• [Dataset section]
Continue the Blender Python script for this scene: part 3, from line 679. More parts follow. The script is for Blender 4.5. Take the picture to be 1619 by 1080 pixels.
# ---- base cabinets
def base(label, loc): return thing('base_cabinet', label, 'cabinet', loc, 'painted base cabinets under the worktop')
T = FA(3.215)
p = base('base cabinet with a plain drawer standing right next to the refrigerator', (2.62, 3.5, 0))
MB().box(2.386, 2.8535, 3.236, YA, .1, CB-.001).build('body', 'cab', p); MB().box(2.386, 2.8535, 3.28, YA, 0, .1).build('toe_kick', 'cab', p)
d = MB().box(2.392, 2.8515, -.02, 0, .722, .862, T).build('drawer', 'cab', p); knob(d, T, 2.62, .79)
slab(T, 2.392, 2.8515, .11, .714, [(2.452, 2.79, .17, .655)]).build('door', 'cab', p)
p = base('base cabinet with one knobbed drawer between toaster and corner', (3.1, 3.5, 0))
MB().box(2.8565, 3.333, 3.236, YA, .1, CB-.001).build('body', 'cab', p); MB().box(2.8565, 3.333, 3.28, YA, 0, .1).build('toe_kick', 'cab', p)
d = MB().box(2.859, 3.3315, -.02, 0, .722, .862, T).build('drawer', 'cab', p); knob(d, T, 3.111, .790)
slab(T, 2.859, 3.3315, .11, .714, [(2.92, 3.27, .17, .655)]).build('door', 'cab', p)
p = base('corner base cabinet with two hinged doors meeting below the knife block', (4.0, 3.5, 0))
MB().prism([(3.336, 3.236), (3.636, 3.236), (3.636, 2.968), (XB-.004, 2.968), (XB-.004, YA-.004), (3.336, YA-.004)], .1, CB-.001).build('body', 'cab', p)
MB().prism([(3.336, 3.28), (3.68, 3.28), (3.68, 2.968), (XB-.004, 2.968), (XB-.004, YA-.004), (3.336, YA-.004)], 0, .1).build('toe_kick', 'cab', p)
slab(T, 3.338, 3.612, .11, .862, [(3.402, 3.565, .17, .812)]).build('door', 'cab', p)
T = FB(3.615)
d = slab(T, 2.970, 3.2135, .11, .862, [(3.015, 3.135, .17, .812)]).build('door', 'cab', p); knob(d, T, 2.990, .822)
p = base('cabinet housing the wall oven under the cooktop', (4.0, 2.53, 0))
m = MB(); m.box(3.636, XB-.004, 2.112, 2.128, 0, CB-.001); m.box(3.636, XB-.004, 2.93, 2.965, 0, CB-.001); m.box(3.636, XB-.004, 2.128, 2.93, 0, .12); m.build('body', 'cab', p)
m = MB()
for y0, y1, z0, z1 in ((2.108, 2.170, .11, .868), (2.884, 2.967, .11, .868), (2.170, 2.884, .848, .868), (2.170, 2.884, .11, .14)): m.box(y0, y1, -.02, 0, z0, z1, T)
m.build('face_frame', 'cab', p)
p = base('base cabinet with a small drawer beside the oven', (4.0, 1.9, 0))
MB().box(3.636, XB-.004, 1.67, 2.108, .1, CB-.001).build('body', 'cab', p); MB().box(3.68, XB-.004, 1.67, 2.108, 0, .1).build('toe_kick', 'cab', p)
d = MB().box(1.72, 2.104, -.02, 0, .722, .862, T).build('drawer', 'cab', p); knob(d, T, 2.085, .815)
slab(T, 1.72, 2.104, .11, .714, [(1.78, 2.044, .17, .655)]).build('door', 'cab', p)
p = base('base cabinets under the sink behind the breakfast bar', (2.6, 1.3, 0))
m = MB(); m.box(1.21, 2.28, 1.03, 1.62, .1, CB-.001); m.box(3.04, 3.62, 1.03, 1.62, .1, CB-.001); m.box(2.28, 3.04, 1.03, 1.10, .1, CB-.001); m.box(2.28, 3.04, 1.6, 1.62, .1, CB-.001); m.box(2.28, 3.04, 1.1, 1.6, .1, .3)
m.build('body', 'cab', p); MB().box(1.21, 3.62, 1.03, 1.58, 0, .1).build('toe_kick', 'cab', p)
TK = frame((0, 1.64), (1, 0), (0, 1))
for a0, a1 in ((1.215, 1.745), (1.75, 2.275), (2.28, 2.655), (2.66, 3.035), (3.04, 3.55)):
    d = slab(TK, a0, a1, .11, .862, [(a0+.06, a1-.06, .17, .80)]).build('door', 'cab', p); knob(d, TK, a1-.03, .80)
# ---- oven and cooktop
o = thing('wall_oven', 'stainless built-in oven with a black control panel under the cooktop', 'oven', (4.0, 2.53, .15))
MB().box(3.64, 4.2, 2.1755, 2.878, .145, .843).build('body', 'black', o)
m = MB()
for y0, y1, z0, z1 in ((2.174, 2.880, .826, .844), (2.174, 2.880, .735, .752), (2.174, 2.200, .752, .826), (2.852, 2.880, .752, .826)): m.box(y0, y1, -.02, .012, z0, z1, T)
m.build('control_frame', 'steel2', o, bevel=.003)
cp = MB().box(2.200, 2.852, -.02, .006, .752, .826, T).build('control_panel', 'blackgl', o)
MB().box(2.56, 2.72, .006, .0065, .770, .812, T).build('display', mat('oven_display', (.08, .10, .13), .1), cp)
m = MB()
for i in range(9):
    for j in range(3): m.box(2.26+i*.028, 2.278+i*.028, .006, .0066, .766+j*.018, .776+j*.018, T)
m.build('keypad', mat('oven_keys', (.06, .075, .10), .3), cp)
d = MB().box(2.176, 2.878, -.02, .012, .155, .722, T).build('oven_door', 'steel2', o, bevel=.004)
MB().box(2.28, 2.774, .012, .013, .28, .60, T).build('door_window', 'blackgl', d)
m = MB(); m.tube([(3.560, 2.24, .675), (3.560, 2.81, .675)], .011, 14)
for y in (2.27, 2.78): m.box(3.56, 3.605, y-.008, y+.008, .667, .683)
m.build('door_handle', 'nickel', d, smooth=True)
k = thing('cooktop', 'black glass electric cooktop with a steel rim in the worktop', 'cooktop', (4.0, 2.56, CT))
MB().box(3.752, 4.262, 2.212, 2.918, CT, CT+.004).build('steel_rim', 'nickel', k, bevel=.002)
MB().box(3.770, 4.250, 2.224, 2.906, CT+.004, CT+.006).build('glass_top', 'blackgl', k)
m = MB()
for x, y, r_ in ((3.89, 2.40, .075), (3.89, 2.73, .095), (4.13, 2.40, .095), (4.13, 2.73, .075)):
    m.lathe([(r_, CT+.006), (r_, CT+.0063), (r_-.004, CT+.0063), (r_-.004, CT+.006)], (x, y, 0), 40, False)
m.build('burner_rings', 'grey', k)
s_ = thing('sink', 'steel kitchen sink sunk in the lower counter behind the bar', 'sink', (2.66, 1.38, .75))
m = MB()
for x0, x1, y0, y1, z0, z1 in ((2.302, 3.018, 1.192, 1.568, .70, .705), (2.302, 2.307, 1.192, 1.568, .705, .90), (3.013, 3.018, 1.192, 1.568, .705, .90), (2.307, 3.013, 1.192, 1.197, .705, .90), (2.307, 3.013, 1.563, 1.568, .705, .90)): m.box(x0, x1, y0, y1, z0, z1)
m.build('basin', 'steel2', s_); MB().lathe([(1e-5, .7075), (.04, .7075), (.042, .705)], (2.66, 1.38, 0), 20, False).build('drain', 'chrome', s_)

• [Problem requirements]
Write the material out again word for word.

• [Answer in full]
Continue the Blender Python script for this scene: part 3, from line 679. More parts follow. The script is for Blender 4.5. Take the picture to be 1619 by 1080 pixels.
# ---- base cabinets
def base(label, loc): return thing('base_cabinet', label, 'cabinet', loc, 'painted base cabinets under the worktop')
T = FA(3.215)
p = base('base cabinet with a plain drawer standing right next to the refrigerator', (2.62, 3.5, 0))
MB().box(2.386, 2.8535, 3.236, YA, .1, CB-.001).build('body', 'cab', p); MB().box(2.386, 2.8535, 3.28, YA, 0, .1).build('toe_kick', 'cab', p)
d = MB().box(2.392, 2.8515, -.02, 0, .722, .862, T).build('drawer', 'cab', p); knob(d, T, 2.62, .79)
slab(T, 2.392, 2.8515, .11, .714, [(2.452, 2.79, .17, .655)]).build('door', 'cab', p)
p = base('base cabinet with one knobbed drawer between toaster and corner', (3.1, 3.5, 0))
MB().box(2.8565, 3.333, 3.236, YA, .1, CB-.001).build('body', 'cab', p); MB().box(2.8565, 3.333, 3.28, YA, 0, .1).build('toe_kick', 'cab', p)
d = MB().box(2.859, 3.3315, -.02, 0, .722, .862, T).build('drawer', 'cab', p); knob(d, T, 3.111, .790)
slab(T, 2.859, 3.3315, .11, .714, [(2.92, 3.27, .17, .655)]).build('door', 'cab', p)
p = base('corner base cabinet with two hinged doors meeting below the knife block', (4.0, 3.5, 0))
MB().prism([(3.336, 3.236), (3.636, 3.236), (3.636, 2.968), (XB-.004, 2.968), (XB-.004, YA-.004), (3.336, YA-.004)], .1, CB-.001).build('body', 'cab', p)
MB().prism([(3.336, 3.28), (3.68, 3.28), (3.68, 2.968), (XB-.004, 2.968), (XB-.004, YA-.004), (3.336, YA-.004)], 0, .1).build('toe_kick', 'cab', p)
slab(T, 3.338, 3.612, .11, .862, [(3.402, 3.565, .17, .812)]).build('door', 'cab', p)
T = FB(3.615)
d = slab(T, 2.970, 3.2135, .11, .862, [(3.015, 3.135, .17, .812)]).build('door', 'cab', p); knob(d, T, 2.990, .822)
p = base('cabinet housing the wall oven under the cooktop', (4.0, 2.53, 0))
m = MB(); m.box(3.636, XB-.004, 2.112, 2.128, 0, CB-.001); m.box(3.636, XB-.004, 2.93, 2.965, 0, CB-.001); m.box(3.636, XB-.004, 2.128, 2.93, 0, .12); m.build('body', 'cab', p)
m = MB()
for y0, y1, z0, z1 in ((2.108, 2.170, .11, .868), (2.884, 2.967, .11, .868), (2.170, 2.884, .848, .868), (2.170, 2.884, .11, .14)): m.box(y0, y1, -.02, 0, z0, z1, T)
m.build('face_frame', 'cab', p)
p = base('base cabinet with a small drawer beside the oven', (4.0, 1.9, 0))
MB().box(3.636, XB-.004, 1.67, 2.108, .1, CB-.001).build('body', 'cab', p); MB().box(3.68, XB-.004, 1.67, 2.108, 0, .1).build('toe_kick', 'cab', p)
d = MB().box(1.72, 2.104, -.02, 0, .722, .862, T).build('drawer', 'cab', p); knob(d, T, 2.085, .815)
slab(T, 1.72, 2.104, .11, .714, [(1.78, 2.044, .17, .655)]).build('door', 'cab', p)
p = base('base cabinets under the sink behind the breakfast bar', (2.6, 1.3, 0))
m = MB(); m.box(1.21, 2.28, 1.03, 1.62, .1, CB-.001); m.box(3.04, 3.62, 1.03, 1.62, .1, CB-.001); m.box(2.28, 3.04, 1.03, 1.10, .1, CB-.001); m.box(2.28, 3.04, 1.6, 1.62, .1, CB-.001); m.box(2.28, 3.04, 1.1, 1.6, .1, .3)
m.build('body', 'cab', p); MB().box(1.21, 3.62, 1.03, 1.58, 0, .1).build('toe_kick', 'cab', p)
TK = frame((0, 1.64), (1, 0), (0, 1))
for a0, a1 in ((1.215, 1.745), (1.75, 2.275), (2.28, 2.655), (2.66, 3.035), (3.04, 3.55)):
    d = slab(TK, a0, a1, .11, .862, [(a0+.06, a1-.06, .17, .80)]).build('door', 'cab', p); knob(d, TK, a1-.03, .80)
# ---- oven and cooktop
o = thing('wall_oven', 'stainless built-in oven with a black control panel under the cooktop', 'oven', (4.0, 2.53, .15))
MB().box(3.64, 4.2, 2.1755, 2.878, .145, .843).build('body', 'black', o)
m = MB()
for y0, y1, z0, z1 in ((2.174, 2.880, .826, .844), (2.174, 2.880, .735, .752), (2.174, 2.200, .752, .826), (2.852, 2.880, .752, .826)): m.box(y0, y1, -.02, .012, z0, z1, T)
m.build('control_frame', 'steel2', o, bevel=.003)
cp = MB().box(2.200, 2.852, -.02, .006, .752, .826, T).build('control_panel', 'blackgl', o)
MB().box(2.56, 2.72, .006, .0065, .770, .812, T).build('display', mat('oven_display', (.08, .10, .13), .1), cp)
m = MB()
for i in range(9):
    for j in range(3): m.box(2.26+i*.028, 2.278+i*.028, .006, .0066, .766+j*.018, .776+j*.018, T)
m.build('keypad', mat('oven_keys', (.06, .075, .10), .3), cp)
d = MB().box(2.176, 2.878, -.02, .012, .155, .722, T).build('oven_door', 'steel2', o, bevel=.004)
MB().box(2.28, 2.774, .012, .013, .28, .60, T).build('door_window', 'blackgl', d)
m = MB(); m.tube([(3.560, 2.24, .675), (3.560, 2.81, .675)], .011, 14)
for y in (2.27, 2.78): m.box(3.56, 3.605, y-.008, y+.008, .667, .683)
m.build('door_handle', 'nickel', d, smooth=True)
k = thing('cooktop', 'black glass electric cooktop with a steel rim in the worktop', 'cooktop', (4.0, 2.56, CT))
MB().box(3.752, 4.262, 2.212, 2.918, CT, CT+.004).build('steel_rim', 'nickel', k, bevel=.002)
MB().box(3.770, 4.250, 2.224, 2.906, CT+.004, CT+.006).build('glass_top', 'blackgl', k)
m = MB()
for x, y, r_ in ((3.89, 2.40, .075), (3.89, 2.73, .095), (4.13, 2.40, .095), (4.13, 2.73, .075)):
    m.lathe([(r_, CT+.006), (r_, CT+.0063), (r_-.004, CT+.0063), (r_-.004, CT+.006)], (x, y, 0), 40, False)
m.build('burner_rings', 'grey', k)
s_ = thing('sink', 'steel kitchen sink sunk in the lower counter behind the bar', 'sink', (2.66, 1.38, .75))
m = MB()
for x0, x1, y0, y1, z0, z1 in ((2.302, 3.018, 1.192, 1.568, .70, .705), (2.302, 2.307, 1.192, 1.568, .705, .90), (3.013, 3.018, 1.192, 1.568, .705, .90), (2.307, 3.013, 1.192, 1.197, .705, .90), (2.307, 3.013, 1.563, 1.568, .705, .90)): m.box(x0, x1, y0, y1, z0, z1)
m.build('basin', 'steel2', s_); MB().lathe([(1e-5, .7075), (.04, .7075), (.042, .705)], (2.66, 1.38, 0), 20, False).build('drain', 'chrome', s_)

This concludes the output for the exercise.